Started by thehotaisle · 9 months ago

I met up with Andy Monshaw, General Manager of IBM’s Storage Division last week for an exclusive Hot Aisle interview and found him in ebullient mood. Andy has been running Storage for IBM since January 2005 and is an industry veteran. Andy had prepared a huge list of new prod ... Continue reading »

7 comments

  • But not exactly very green.
  • Hi Marc,

    Thanks for the comment but.... I thought that the point of the XIV was it used single 1TB SATA disks rather than the equivalent three 16,000 RPM energy sucking 300 GB monsters in a DMX, Tagma or DS8000? SATA drives use a hell of a lot less power.

    XIV gets it's performance from not having a single backplane, spreading data in 1MB chunks across lots of spindles and using smart caching software in a distributed cache rather than the normal enterprise controller shared cache.

    I am keen to see the Watts per GB stored and Watts per GB transferred figures to do a real comparison though. Steve Duplessie (Steve's IT Rants) picks up that an awful lot of XIV bashing that seems to be coming from EMC connected figures. Maybe EMC are worried, after all DMX 4 is the last of the range? Where do EMC go after this?

    Steve
  • Yes, 1 TB SATA drives help, but you have to start with a large number of them (180, I believe) and you have to use mirroring, and that's where my "anti-green" comment came from.

    Wide striping is good and I suspect XIV will have decent streaming performance, but their distributed cache connectivity is 10GB Ethernet (I believe, again) which has great bandwidth characteristics, but relatively weak latency characteristics, which will likely impact transaction processing capabilities.

    So, I'm from 3PAR and of course any product that a customer could purchase instead of ours is a concern to me. The reaction from EMC probably comes from a couple places: their competitive culture and wanting to stomp on the perception that the company is still running on Moshe's fumes. BTW, I like your question Steve. Hulk and Maui appear to be a large distributed file system type of product with content management built in.
  • With a 'single point of failure' data modules (single controller with many disks) Rich certainly needs to demonstrate a failure of a single data module ... and a simultanious failure of the replacement module, during rebuild, at the same time. It would be interesting to know how long it takes to rebuild a fully loaded system in the above scenario and what the performance is while this is being done.
  • When you look at system performance and capacity, the XIV system is in a class by itself. Current generation platforms have a direct connection between performance and spindle speed which also impacts CapEx and Opex. With current generation storage arrays, the faster a drive is the smaller in size it is, ie 15k 146 gb. The XIV platform is not constrained by this limitation. As a result, we are able to leverage larger and "slower" drives to get similar type performance. This simple fact enables several things including, CONSISTENT performance, a more power efficient environment and the ability to eliminate storage tiers from the environment this enables customers to more easily manage their storage environment.

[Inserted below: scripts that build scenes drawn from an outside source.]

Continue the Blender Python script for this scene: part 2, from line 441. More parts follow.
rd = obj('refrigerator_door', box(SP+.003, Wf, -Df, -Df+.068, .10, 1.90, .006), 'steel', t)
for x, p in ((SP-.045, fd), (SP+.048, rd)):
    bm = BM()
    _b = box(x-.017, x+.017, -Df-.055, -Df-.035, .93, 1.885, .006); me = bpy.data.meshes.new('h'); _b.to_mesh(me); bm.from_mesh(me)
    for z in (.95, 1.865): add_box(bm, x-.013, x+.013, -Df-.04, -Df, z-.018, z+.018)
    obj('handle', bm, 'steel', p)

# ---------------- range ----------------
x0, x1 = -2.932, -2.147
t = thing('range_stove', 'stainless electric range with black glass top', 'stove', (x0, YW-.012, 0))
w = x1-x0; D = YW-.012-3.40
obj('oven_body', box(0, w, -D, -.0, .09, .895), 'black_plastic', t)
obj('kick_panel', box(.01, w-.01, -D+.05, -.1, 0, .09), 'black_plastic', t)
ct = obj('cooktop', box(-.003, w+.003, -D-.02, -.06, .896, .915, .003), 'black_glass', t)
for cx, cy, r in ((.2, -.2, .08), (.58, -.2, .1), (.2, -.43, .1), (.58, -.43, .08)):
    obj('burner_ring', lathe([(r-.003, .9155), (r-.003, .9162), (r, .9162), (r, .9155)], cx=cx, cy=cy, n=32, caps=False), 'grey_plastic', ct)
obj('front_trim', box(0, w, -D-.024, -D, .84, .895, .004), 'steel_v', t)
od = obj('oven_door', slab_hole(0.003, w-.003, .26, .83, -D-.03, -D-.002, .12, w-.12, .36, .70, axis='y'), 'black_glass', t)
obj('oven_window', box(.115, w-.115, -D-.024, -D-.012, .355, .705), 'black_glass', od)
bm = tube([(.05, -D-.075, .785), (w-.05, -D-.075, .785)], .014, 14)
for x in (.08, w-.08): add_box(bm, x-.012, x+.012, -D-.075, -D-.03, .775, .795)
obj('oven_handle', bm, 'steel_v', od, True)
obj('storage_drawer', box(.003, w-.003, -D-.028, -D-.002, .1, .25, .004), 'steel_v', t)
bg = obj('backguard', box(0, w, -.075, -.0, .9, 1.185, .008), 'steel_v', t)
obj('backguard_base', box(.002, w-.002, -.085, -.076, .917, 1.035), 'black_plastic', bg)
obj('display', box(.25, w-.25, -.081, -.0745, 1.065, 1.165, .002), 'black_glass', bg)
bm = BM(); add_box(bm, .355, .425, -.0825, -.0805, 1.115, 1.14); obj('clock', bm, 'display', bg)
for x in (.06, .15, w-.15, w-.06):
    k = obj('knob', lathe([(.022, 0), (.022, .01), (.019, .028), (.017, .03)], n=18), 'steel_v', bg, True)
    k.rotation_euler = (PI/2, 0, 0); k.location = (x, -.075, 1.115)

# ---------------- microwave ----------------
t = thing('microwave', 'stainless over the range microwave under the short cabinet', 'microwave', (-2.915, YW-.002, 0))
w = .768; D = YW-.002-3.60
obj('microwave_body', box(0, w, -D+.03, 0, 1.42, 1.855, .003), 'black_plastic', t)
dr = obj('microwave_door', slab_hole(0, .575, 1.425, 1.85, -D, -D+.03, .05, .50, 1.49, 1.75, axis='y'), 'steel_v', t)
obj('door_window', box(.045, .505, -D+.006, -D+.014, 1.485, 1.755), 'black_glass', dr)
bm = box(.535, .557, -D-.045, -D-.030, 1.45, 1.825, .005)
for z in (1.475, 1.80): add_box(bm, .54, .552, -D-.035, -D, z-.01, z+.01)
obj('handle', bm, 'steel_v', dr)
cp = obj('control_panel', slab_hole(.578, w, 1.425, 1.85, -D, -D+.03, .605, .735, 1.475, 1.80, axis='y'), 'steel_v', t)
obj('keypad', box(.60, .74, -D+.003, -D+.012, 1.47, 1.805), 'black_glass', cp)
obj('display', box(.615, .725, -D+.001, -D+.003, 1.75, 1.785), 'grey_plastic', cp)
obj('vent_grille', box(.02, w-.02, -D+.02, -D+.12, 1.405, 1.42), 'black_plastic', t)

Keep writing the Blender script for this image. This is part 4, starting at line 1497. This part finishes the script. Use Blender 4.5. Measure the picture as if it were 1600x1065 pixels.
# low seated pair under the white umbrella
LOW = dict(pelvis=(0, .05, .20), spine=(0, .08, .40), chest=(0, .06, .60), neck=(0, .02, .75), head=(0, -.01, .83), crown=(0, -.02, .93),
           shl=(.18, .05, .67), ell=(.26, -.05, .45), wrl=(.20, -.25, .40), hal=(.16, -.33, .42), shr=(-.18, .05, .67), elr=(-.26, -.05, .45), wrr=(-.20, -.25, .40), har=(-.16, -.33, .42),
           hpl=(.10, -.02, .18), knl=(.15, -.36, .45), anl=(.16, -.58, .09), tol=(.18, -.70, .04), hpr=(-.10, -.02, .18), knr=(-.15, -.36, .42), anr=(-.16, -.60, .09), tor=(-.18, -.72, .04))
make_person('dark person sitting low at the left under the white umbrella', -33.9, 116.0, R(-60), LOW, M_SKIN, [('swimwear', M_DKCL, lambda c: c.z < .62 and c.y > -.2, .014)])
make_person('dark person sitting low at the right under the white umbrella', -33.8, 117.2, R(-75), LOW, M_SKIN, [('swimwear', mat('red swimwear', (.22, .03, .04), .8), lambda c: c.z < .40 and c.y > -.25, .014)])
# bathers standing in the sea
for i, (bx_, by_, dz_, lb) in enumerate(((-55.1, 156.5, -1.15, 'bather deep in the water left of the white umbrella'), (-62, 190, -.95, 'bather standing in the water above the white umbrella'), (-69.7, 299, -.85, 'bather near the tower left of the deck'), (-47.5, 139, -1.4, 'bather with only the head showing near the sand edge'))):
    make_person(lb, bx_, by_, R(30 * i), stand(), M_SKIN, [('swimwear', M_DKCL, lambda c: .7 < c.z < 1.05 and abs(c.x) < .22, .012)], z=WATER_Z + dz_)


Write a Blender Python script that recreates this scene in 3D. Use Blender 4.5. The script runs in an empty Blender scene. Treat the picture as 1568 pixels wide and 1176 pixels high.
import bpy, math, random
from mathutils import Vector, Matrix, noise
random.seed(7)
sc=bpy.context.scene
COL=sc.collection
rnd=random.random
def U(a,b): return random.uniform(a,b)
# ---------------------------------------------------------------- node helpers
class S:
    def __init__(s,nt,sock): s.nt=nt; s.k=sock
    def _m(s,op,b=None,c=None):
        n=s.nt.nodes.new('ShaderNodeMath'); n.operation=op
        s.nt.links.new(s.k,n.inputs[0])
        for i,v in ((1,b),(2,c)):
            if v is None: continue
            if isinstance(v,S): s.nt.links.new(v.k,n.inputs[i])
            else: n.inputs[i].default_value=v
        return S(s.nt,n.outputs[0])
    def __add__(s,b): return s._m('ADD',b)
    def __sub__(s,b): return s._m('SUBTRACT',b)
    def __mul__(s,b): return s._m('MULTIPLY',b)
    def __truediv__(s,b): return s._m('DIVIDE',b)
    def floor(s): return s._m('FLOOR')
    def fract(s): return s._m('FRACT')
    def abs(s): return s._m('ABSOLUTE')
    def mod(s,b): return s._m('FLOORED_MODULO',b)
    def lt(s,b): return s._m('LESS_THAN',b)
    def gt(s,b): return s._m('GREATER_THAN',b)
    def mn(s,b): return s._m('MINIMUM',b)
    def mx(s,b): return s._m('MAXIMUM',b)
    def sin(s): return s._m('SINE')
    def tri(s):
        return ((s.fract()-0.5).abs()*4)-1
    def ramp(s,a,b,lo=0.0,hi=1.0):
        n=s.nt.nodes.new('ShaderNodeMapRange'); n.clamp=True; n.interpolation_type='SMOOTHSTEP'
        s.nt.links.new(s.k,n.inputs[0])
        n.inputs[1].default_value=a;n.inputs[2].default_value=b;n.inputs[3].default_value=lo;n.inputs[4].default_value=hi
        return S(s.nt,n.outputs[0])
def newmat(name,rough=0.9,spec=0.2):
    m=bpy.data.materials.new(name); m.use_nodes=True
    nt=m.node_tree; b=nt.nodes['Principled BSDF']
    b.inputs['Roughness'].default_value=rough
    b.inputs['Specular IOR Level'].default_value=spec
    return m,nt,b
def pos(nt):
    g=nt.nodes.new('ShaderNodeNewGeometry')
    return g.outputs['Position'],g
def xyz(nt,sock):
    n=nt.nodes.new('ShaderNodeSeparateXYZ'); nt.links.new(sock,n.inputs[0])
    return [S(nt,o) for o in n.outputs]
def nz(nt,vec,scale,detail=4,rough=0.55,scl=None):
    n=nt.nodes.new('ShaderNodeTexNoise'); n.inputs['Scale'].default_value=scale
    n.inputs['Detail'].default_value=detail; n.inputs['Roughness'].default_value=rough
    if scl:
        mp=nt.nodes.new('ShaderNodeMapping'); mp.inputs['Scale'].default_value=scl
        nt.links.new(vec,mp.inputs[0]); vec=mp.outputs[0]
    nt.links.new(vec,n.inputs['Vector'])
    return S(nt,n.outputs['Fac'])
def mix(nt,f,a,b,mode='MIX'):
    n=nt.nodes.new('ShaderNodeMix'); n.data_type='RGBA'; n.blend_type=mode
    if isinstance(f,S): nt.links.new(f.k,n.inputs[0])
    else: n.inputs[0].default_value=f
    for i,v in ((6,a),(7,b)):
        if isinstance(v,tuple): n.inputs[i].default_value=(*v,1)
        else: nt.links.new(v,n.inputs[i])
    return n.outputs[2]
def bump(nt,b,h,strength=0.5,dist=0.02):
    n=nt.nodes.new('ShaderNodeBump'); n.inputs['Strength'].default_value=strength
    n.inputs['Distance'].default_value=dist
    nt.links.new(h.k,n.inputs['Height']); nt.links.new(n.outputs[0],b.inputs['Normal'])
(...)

    The architecture employs a unique architecture that maximizes system performance through maximized spindle utilization and superior load distribution - the inherent technological limitations of SATA drives become less pronounced when factored into overall system performance and architecture. In various customer environments we prove that real-life applications exhibit better performance with XIV than DMX or other platforms, including OLTP applications and proprietary applications.

    This architecture also enables extremely fast data rebuilds, including drive failures or module failures. Since the architecture is based on data availability and data performance we can quickly and efficiently rebuild data when becomes suspect or there is a hardware failure, during this rebuild time system performance and availability is maintained. Our architecture is not a question or statement that "our drives are better than your drives", it is a statement of "Our platform provides better availability / performance than others." As mentioned above the system is based on a massively parallel architecture, this enables drive rebuilds to be measured on the order of minutes and entire module rebuilds are measured by an hour or two.

    We would invite you to take it for a POC an see for your self .
  • $300m for XIV is credible as you really can see it as a radical innovation, its the $200m for Diligent that seems a high price to pay as there are a plethora of deduplication vendors out there now - I am sure it all has something to do with the fact that the same guy started and owened both companies
  • Alan,

    You may well be right, Moshe started the company with Doron Kempel in EMC's old Israeli R&D labs. Interestingly EMC got a 24% stake for a notional $5M investment and Moshe put in $10M of his own money.

    According to Andy Monshaw, Diligent apparently have the fastest de-duplication technology running at 5 times the speed of the nearest competition.

    A smart move if it can deliver de-duplication at wire speeds.